I've assigned my competing PEP a number (577) and merged it now. PR where I did that: #660

I found the scoping discussion with Tim very helpful, to the point where I became a convert to allowing inline assignment as a variant of augmented assignment, and structured the PEP primarily around allowing the existing augmented assignment operators to be used as expressions. Adding NAME := EXPR then becomes primarily about avoiding folks going to silly lengths to emulate it with one of the other operators.

While I've borrowed much of Tim's scoping proposal, what I have in PEP 577 isn't exactly the same as what you have here:

  1. No implicit declarations of augmented assignment targets at function scope (you get TargetNameError instead). In combination with a suggested style rule for linters and type checkers, this takes the place of the general prohibition on top level usage of NAME := EXPR.
  2. Lambda expressions get ignored when calculating augmented assignment targets the same way other expression level scopes do. This allows constructs that currently require 3 keywords (def, nonlocal, return) and three repetitions of a variable name to be replaced with a single keyword (lambda) and a single inline assignment expression.
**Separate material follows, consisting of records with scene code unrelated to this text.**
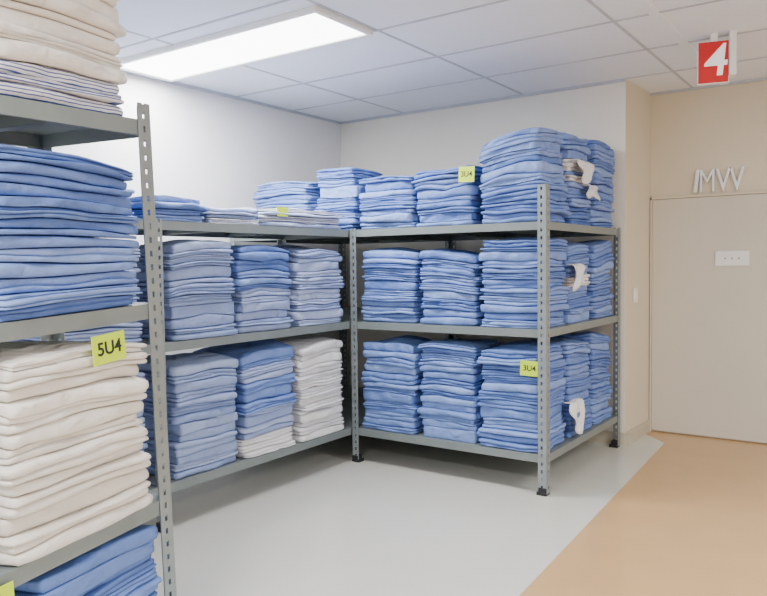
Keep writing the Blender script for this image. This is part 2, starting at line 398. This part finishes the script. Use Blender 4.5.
drape(-1.768,4.93,2.13,.28,.12,2,'crumpled white cloth hanging out of the tall blue stack')
drape(-1.768,5.07,1.98,.22,.08,5,'small white cloth flap hanging from the tall blue stack')
drape(-1.768,4.80,1.43,.22,.14,4,'white cloth hanging from the middle shelf stack')

# ------------------------------------------------------------------ card labels
def tag(loc,rot,w,hh,txt,label,size,tilt=0,mat=None):
    e=obj_from('paper_label',*boxdata(-w/2,w/2,-.0015,.0015,-hh/2,hh/2),M['tag'])
    if mat is None:
        e.location=loc; e.rotation_euler=(0,tilt,rot)
    else: e.matrix_world=mat@Matrix.Translation(loc)@Matrix.Rotation(tilt,4,'Y')
    thing(e,label,'label')
    if txt: text_mesh('lettering',txt,size,.0005,M['ink'],(0,-.0025,0),(math.pi/2,0,0),e,offset=.0012 if size>.06 else .0005)
tag((CL-.293,-.035,1.145),0,.142,.098,'5U4','bright yellow-green card label with handwriting on white sheets',.062,-.05,MC)
tag((-2.30,4.25,2.03),0,.115,.10,'3U4','yellow-green card label on the blue linen stack',.05,.05)
tag((-1.865,4.25,.79),0,.125,.095,'3U4','yellow-green card label on the lowest blue stack',.05,.03)
tag((XA-.005,3.54,1.80),math.pi/2,.10,.06,'','small yellow-green label on striped linen',.03)
tag((CL-.72,-.008,.47),0,.06,.07,'','yellow-green card label on the near shelf edge',.03,0,MC)

# ------------------------------------------------------------------ lights & world
def area(name,loc,sx,sy,power,col=(1,1,1),rot=(0,0,0)):
    l=bpy.data.lights.new(name,'AREA'); l.shape='RECTANGLE'; l.size=sx; l.size_y=sy; l.energy=power; l.color=col
    o=bpy.data.objects.new(name,l); o.location=loc; o.rotation_euler=rot; link(o); return o
area('lamp',( -3.53,3.38,ZC-.05),1.7,.45,95,(.97,.985,1))
area('lamp',(-1.75,-.32,ZC-.05),1.7,.45,200,(.99,.995,1))  # added fill lamp under the unseen rear panel
area('lamp',(1.5,3.35,ZC-.05),1.7,.45,125,(1,.99,.97))  # added fill lamp under the unseen right-hand panel
w=bpy.data.worlds.new('w'); bpy.context.scene.world=w; w.use_nodes=True
bg=w.node_tree.nodes['Background']; bg.inputs[0].default_value=(.985,.99,1,1); bg.inputs[1].default_value=1.22

# ------------------------------------------------------------------ camera
cd=bpy.data.cameras.new('camera'); cam=bpy.data.objects.new('camera',cd); link(cam)
cd.sensor_width=36; cd.lens=732.96/767*36
cam.matrix_world=Matrix.Translation((0,0,1.45))@Matrix.Rotation(.6101,4,'Z')@Matrix.Rotation(math.pi/2-.0458,4,'X')@Matrix.Rotation(-.0119,4,'Z')
cd.clip_start=.05
bpy.context.scene.camera=cam
print('layers',NL[0])
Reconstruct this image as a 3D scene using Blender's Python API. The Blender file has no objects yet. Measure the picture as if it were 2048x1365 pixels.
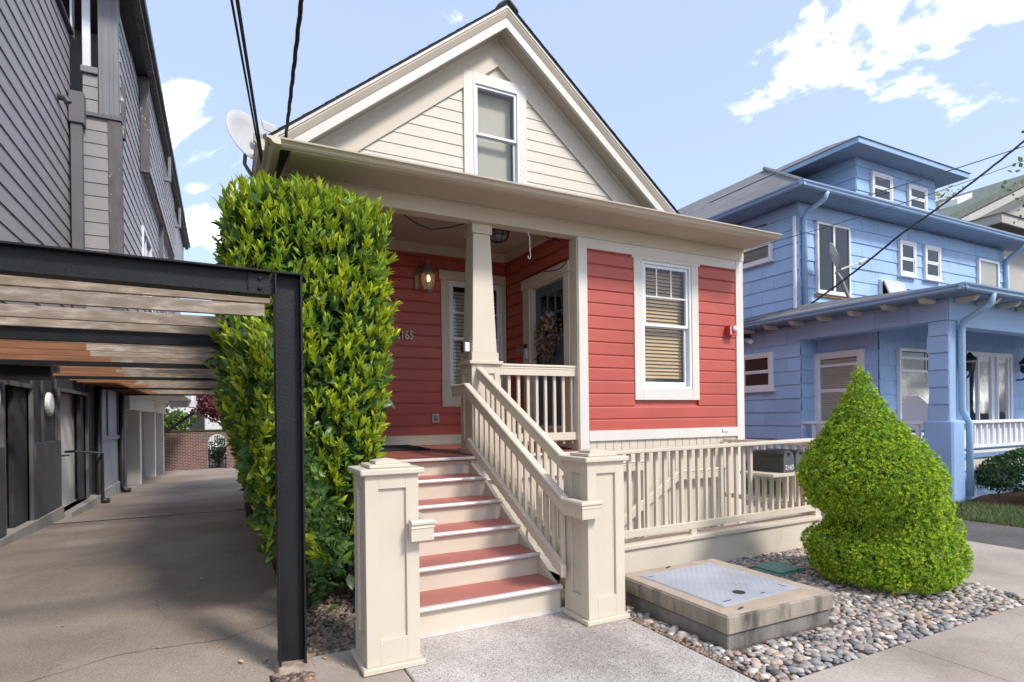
import bpy, bmesh, math, random
import numpy as np
from mathutils import Vector, Matrix, Quaternion, noise

random.seed(7)
rng = np.random.default_rng(7)
S = bpy.context.scene
COL = S.collection
R_ = math.radians

# ------------------------------------------------------------------ camera
cam_d = bpy.data.cameras.new('camera')
cam = bpy.data.objects.new('camera', cam_d)
COL.objects.link(cam)
S.camera = cam
_yaw, _roll = R_(26.818), R_(-0.7535)
_F = Vector((math.sin(_yaw), math.cos(_yaw), 0))
_R0 = Vector((math.cos(_yaw), -math.sin(_yaw), 0))
_U0 = Vector((0, 0, 1))
_R = _R0 * math.cos(_roll) + _U0 * math.sin(_roll)
_U = _R0 * -math.sin(_roll) + _U0 * math.cos(_roll)
_m = Matrix((_R, _U, -_F)).transposed().to_4x4()
_m.translation = Vector((0, 0, 1.55))
cam.matrix_world = _m
cam_d.sensor_width = 36.0
cam_d.lens = 1146.65 / 2048 * 36
cam_d.shift_y = 150.74 / 2048
cam_d.clip_start = 0.05
cam_d.clip_end = 900

# ------------------------------------------------------------------ sky and sun
SUN_EL, SUN_AZ = R_(46), R_(156)          # azimuth measured clockwise from +Y
SUN_DIR = Vector((math.sin(SUN_AZ) * math.cos(SUN_EL), math.cos(SUN_AZ) * math.cos(SUN_EL), math.sin(SUN_EL)))
W = bpy.data.worlds.new('World')
S.world = W
W.use_nodes = True
wn, wl = W.node_tree.nodes, W.node_tree.links
wn.clear()
w_out = wn.new('ShaderNodeOutputWorld')
w_bg = wn.new('ShaderNodeBackground')
w_sky = wn.new('ShaderNodeTexSky')
w_sky.sky_type = 'NISHITA'
w_sky.sun_disc = False
w_sky.sun_elevation = SUN_EL
w_sky.sun_rotation = SUN_AZ
w_sky.air_density = 1.0
w_sky.dust_density = 1.2
w_sky.ozone_density = 1.0
w_tc = wn.new('ShaderNodeTexCoord')
# clouds: layered noise on the sky dome, thin veil all over and a few denser banks
w_map = wn.new('ShaderNodeMapping')
w_map.inputs['Scale'].default_value = (1.0, 1.0, 2.1)
w_map.inputs['Location'].default_value = (0.0, 0.6, 0.24)
w_n = wn.new('ShaderNodeTexNoise')
w_n.inputs['Scale'].default_value = 2.6
w_n.inputs['Detail'].default_value = 9
w_n.inputs['Roughness'].default_value = 0.62
w_n.inputs['Distortion'].default_value = 0.5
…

(Note: now that Guido has pointed me to this PR, I won't post PEP 577 to python-ideas until you're happy with the changes you've made to PEP 572 and have merged them).

@gvanrossum

@Rosuav @tim-one Any further updates or can I push this? (I don't intend to post to python-ideas yet, but I'd rather not sit on such a momentous update forever. Let's iterate.)

@Rosuav

@tim-one

@gvanrossum +1 . Process question: if I'd like to make small changes later (I installed git and will eventually figure out how to use it ;-) ), would I push them to this branch (pep-572-update) or create a new branch?

@gvanrossum

Create a new branch and make a new PR. This branch is over and done with now that it's been merged! Good luck learning git.

@JimJJewett

I'm one who thinks this should be available where statements are used today. But since the reason to use it there would be to de-emphasize the variable (limit the scope conceptually), making it (literally) a parenthetical comment is fine.

I'm not happy about the number (or even existence) of exceptions/special cases listed, but I think that in practice that will be a problem only for implementors, not users, so ... basically, this comment is a reminder that not everyone is upset by the PEP.